Uang kemudian dimasukkan ke dalam amplop putih dengan kode di bagian pojok
kanan atas huruf ‘A’ antinya anggota, ‘P’ artinya pimpinan dan ‘S’ artinya secretariat.
“Setelah selesai semua, kita taruh di paper bag dan lapor pak
Sekjen. Pak Sekjen minta agar diserahkan ke orang dekat pak Sutan.” Kata Didi. Selanjutnya Didi menelpon Iryanto Muchyi yang saat itu
Tenaga Ahli Sutan Bhatoegana. Didi menyampaikan bahwa ada titipan uang dari
Waryono untuk Sutan. “Setelah menyerahkan uang,
saya lapor ke Pak Waryono bahwa titipan sudah dikasih ke orang Pak Sutan. Ada
tanda terimanya. Itu yang terjadi pada 28 Mei.” Papar Didi.
Hal
senada disampaikan Iryanto, yang juga dihadirkan sebagai saksi. Dia mengaku
mengambil titipan berupa paper bag dari Didi. “Didi bilang ada titipan untuk ketua, kemudian saya dibawa ke salah
satu ruangan.
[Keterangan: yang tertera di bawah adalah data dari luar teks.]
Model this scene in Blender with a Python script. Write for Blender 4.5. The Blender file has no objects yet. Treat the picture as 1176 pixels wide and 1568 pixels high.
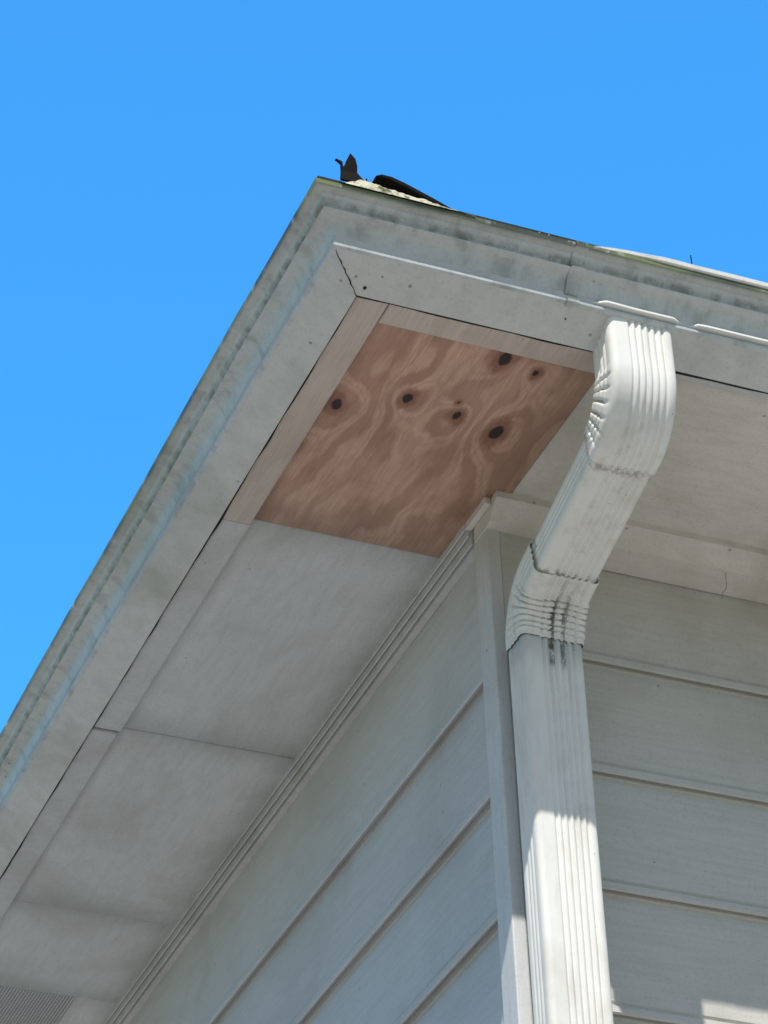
import bpy, math, random
from mathutils import Vector, Matrix, noise
random.seed(7)
sc = bpy.context.scene
K = 1.495          # sun slope in the y/z plane
T = 0.45           # sun x drift
# ------------------------------------------------------------------ helpers
class NT:
    def __init__(s, name):
        s.m = bpy.data.materials.new(name); s.m.use_nodes = True
        s.t = s.m.node_tree; s.n = s.t.nodes; s.n.clear()
        s.out = s.n.new('ShaderNodeOutputMaterial')
        s.b = s.n.new('ShaderNodeBsdfPrincipled')
        s.t.links.new(s.b.outputs[0], s.out.inputs[0])
        s.tc = s.n.new('ShaderNodeTexCoord').outputs['Object']
        sp = s.n.new('ShaderNodeSeparateXYZ'); s.t.links.new(s.tc, sp.inputs[0])
        s.x, s.y, s.z = sp.outputs
    def put(s, v, sock):
        if isinstance(v, (int, float, tuple)): sock.default_value = v
        else: s.t.links.new(v, sock)
    def M(s, op, a, b=0.0, c=None):
        n = s.n.new('ShaderNodeMath'); n.operation = op
        s.put(a, n.inputs[0]); s.put(b, n.inputs[1])
        if c is not None: s.put(c, n.inputs[2])
        return n.outputs[0]
    def add(s, a, b): return s.M('ADD', a, b)
    def mul(s, a, b): return s.M('MULTIPLY', a, b)
    def sub(s, a, b): return s.M('SUBTRACT', a, b)
    def vec(s, sx, sy, sz, off=(0, 0, 0)):
        n = s.n.new('ShaderNodeMapping'); s.t.links.new(s.tc, n.inputs[0])
        n.inputs['Scale'].default_value = (sx, sy, sz); n.inputs['Location'].default_value = off
        return n.outputs[0]
    def noise(s, v, scale=1, detail=4, rough=.55, dist=0):
        n = s.n.new('ShaderNodeTexNoise'); s.t.links.new(v, n.inputs['Vector'])
        n.inputs['Scale'].default_value = scale; n.inputs['Detail'].default_value = detail
        n.inputs['Roughness'].default_value = rough; n.inputs['Distortion'].default_value = dist
        return n.outputs['Fac']
    def voro(s, v, scale=1, feature='F1', out='Distance'):
        n = s.n.new('ShaderNodeTexVoronoi'); n.feature = feature
        s.t.links.new(v, n.inputs['Vector']); n.inputs['Scale'].default_value = scale
        return n.outputs[out]
    def ramp(s, v, a, b, c0=0.0, c1=1.0):
        n = s.n.new('ShaderNodeMapRange'); n.interpolation_type = 'SMOOTHSTEP'
        s.put(v, n.inputs[0]); n.inputs[1].default_value = a; n.inputs[2].default_value = b
        n.inputs[3].default_value = c0; n.inputs[4].default_value = c1; return n.outputs[0]
    def mix(s, f, a, b):
        n = s.n.new('ShaderNodeMix'); n.data_type = 'RGBA'
        s.put(f, n.inputs[0])
        for v, i in ((a, 6), (b, 7)):
            if isinstance(v, tuple): n.inputs[i].default_value = (*v, 1)
            else: s.t.links.new(v, n.inputs[i])
        return n.outputs[2]
    def fin(s, col, rough=.6, bump=None, strength=.3, dist=.002, metal=0, spec=.4):
        s.t.links.new(col, s.b.inputs['Base Color']) if not isinstance(col, tuple) else s.put((*col, 1), s.b.inputs['Base Color'])
        s.put(rough, s.b.inputs['Roughness']); s.b.inputs['Metallic'].default_value = metal
        s.b.inputs['Specular IOR Level'].default_value = spec
        if bump is not None:
            n = s.n.new('ShaderNodeBump'); n.inputs['Strength'].default_value = strength
            n.inputs['Distance'].default_value = dist
            s.t.links.new(bump, n.inputs['Height']); s.t.links.new(n.outputs[0], s.b.inputs['Normal'])
        return s.m

def paint(name, base, dirty=None, rough=.6, specks=.5, grain=(8, 8, 8), bump=.35, stain=.5, moss_shade=False, streak=None, samt=.38):
    m = NT(name)
    dirty = dirty or tuple(c * f for c, f in zip(base, (.66, .64, .58)))
    big = m.noise(m.vec(3.1, 3.1, 3.1), 1, 5, .62, .6)
    col = m.mix(m.mul(m.ramp(big, .42, .75), stain), base, dirty)
    g = m.noise(m.vec(*grain), 6, 4, .6)
    col = m.mix(m.ramp(g, .35, .75, 0, .26), col, dirty)
    fine = m.noise(m.vec(1, 1, 1), 220, 1, .5)
    col = m.mix(m.ramp(fine, .5, .8, 0, .16), col, tuple(c * .5 for c in dirty))
    if streak:
        st = m.noise(m.vec(*streak), 1, 3, .6)
        col = m.mix(m.ramp(st, .48, .72, 0, samt), col, tuple(c * .5 for c in dirty))
    if specks:
        v = m.voro(m.vec(1, 1, 1), 26)
        k = m.noise(m.vec(1, 1, 1), 7, 1)
        f = m.mul(m.ramp(v, .04, .085, 1, 0), m.ramp(k, .52, .60))
        col = m.mix(m.mul(f, specks), col, (.06, .05, .04))
    h = m.add(m.mul(g, .6), m.mul(fine, .3))
    if moss_shade:
        mn = m.noise(m.vec(30, 30, 30), 1, 5, .7)
        f = m.mul(m.ramp(m.z, .0705, .077), m.ramp(mn, .26, .46))
        mc = m.mix(m.ramp(m.noise(m.vec(9, 9, 9), 1, 3), .4, .62), (.035, .045, .022), (.17, .20, .07))
        col = m.mix(m.mul(f, .93), col, mc)
        gr = m.mul(m.mul(m.ramp(m.z, .016, .019), m.ramp(m.z, .024, .028, 1, 0)), m.ramp(mn, .3, .6, .35, .9))  # shade of the lower groove put into the colour, broken up by noise
        col = m.mix(m.mul(gr, .88), col, (.09, .10, .075))
        gr = m.mul(m.mul(m.ramp(m.z, .053, .058), m.ramp(m.z, .063, .069, 1, 0)), m.ramp(mn, .42, .62, .15, .85))  # shade of the recess under the lip, also painted into the colour
        col = m.mix(m.mul(gr, .8), col, (.14, .15, .11))
    return m.fin(col, rough, h, bump, .002)

def mesh(name, verts, faces, mat, parent=None, smooth=None):
    me = bpy.data.meshes.new(name); me.from_pydata([tuple(v) for v in verts], [], faces); me.update()
    import bmesh
    bm = bmesh.new(); bm.from_mesh(me); bmesh.ops.recalc_face_normals(bm, faces=bm.faces); bm.to_mesh(me); bm.free()
    o = bpy.data.objects.new(name, me); sc.collection.objects.link(o)
    me.materials.append(mat)
    if smooth:
        me.polygons.foreach_set('use_smooth', [True] * len(me.polygons))
        me.set_sharp_from_angle(angle=math.radians(smooth))
    if parent: o.parent = parent
    return o

def box(name, x0, x1, y0, y1, z0, z1, mat, parent=None, bevel=.0012):
    v = [(x, y, z) for x in (x0, x1) for y in (y0, y1) for z in (z0, z1)]
    f = [(0, 1, 3, 2), (4, 6, 7, 5), (0, 4, 5, 1), (2, 3, 7, 6), (0, 2, 6, 4), (1, 5, 7, 3)]
    o = mesh(name, v, f, mat, parent)
    if bevel:
        b = o.modifiers.new('b', 'BEVEL'); b.width = bevel; b.segments = 2
    return o

def empty(name, loc=(0, 0, 0)):
    o = bpy.data.objects.new(name, None); sc.collection.objects.link(o); o.location = loc; return o

# ------------------------------------------------------------------ layout numbers
BX0, BX1, BY0, BY1 = -.373, 6.873, -.438, 8.888
GZ = -4.1

def loop_samples():
    pts = []
    def seg(p, q, nrm, corner):
        L = (Vector(q) - Vector(p)).length
        ts = [0]; d = 0
        while d < L - .12:
            d += .06 if d < 3.5 or L - d < 3.5 else .4
            if d < L - .03: ts.append(d)
        for d in ts:
            c = Vector(p).lerp(Vector(q), d / L)
            pts.append((c.x, c.y, corner if d == 0 else nrm))
    seg((BX0, BY0), (BX1, BY0), (0, -1), (-1, -1))
    seg((BX1, BY0), (BX1, BY1), (1, 0), (1, -1))
    seg((BX1, BY1), (BX0, BY1), (0, 1), (1, 1))
    seg((BX0, BY1), (BX0, BY0), (-1, 0), (-1, 1))
    return pts
LOOP = loop_samples()
def sweep(name, prof, mat, parent, closed=False, wob=.0015, smooth=35, seed=0):
    verts = []; faces = []; n = len(LOOP); m = len(prof)
    for (x, y, d) in LOOP:
        w1 = noise.noise(Vector((x * 2.3, y * 2.3, seed))) * wob
        w2 = noise.noise(Vector((x * 2.3, y * 2.3, seed + 9))) * wob
        w3 = noise.noise(Vector((x * 7, y * 7, seed + 5))) * wob * .4
        for (a, z) in prof:
            aa = a + w1 + w3 * (z > .03)
            verts.append((x + d[0] * aa, y + d[1] * aa, z + w2))
    for i in range(n):
        j = (i + 1) % n
        for k in range(m if closed else m - 1):
            l = (k + 1) % m
            faces.append((i * m + k, j * m + k, j * m + l, i * m + l))
    return mesh(name, verts, faces, mat, parent, smooth)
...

Ada tanda terima, saya tanda tangan.” Terang Iryanto. Setelah menerima paper bag pada 28 Mei 2013,
Iryanto bersama anaknya, Agus Sumarta langsung menuju ke DPR. Titipan
diserahkan ke M Iqbal, staf pribadi Sutan. “Karena Pak Sutan sedang rapat.” Kata Iryanto.
Iqbal
ikut naik ke mobil yang dikemudikan Agus Sumarta. Dalam mobil, Iryanto meminta
agar titipan diserahkan ke Sutan. Setelah itu, Iryanto menghubungi Sutan soal
titipan ini. “Saya sampaikan ada titipan
sama Iqbal,” katanya. Sutan hanya
menanggapi singkat. “Iya.” Cerita Iryanto. Iqbal dalam sidang Senin (11/5) juga mengaku
menerima paper bag berisi duit. Iqbal bahkan menyebut duit dalam amplop itu
dibagikan Sutan ke anggota dewan setelah dua atau tiga hari penerimaan paper
bag.
Subjek Hukum
Sutan Bhatoegana
Tindakan Korupsi Gratifikasi,
pemberian uang senilai 140 rb dollar dari sekjen Kementerian ESDM dan 200 rb
dollar dari kepala skk migas.
Atas
perbuatannya, Sutan dijerat Pasal 12 huruf a jo Pasal 11 Undang-Undang Nomor 31
Tahun 1999 tentang Pemberantasan Tindak Pidana Korupsi sebagaimana diubah
dengan Undang-Undang Nomor 20 Tahun 2001 tentang perubahan atas Undang-Undang
Nomor 31 Tahun 1999 jo Pasal 65 ayat 1 KUH Pidana.
Mantan Ketua
Komisi VII DPR RI Sutan Bhatoegana divonis hukuman 10 tahun penjara oleh
Majelis Hakim Pengadilan Tindak Pidana Korupsi. Sutan dianggap terbukti
menerima pemberian uang terkait pembahasan APBN Perubahan 2013 dan penerimaan
gratifikasi. Menyatakan terdakwa Sutan Bhatoegana terbukti secara sah dan
meyakinkan melakukan tindak pidana korupsi dalam dakwaan kesatu primer dan
dakwaan kedua lebih subsider.
Hukum berlaku
efektif untuk pelaku tindak pidana korupsi, karena setiap pelaku korupsi
terkadang tidak takut akan ancaman pidana maupun denda yang diterapkan pada
penindakan oleh pengadilan. Upaya itu sering disalahgunakan oleh para pelaku
untuk memperkaya dirinya maupun keluarganya. Pada vonis yang dijatuhkan hakim
itu akan membuat efek jera bagi pelaku tindak pidana korupsi, itu karena
ancaman yang dijatuhkan sangat lama dan membayar denda cukup banyak. Ancaman
itu akan sangat menakutkan bagi pelaku korupsi lainnya.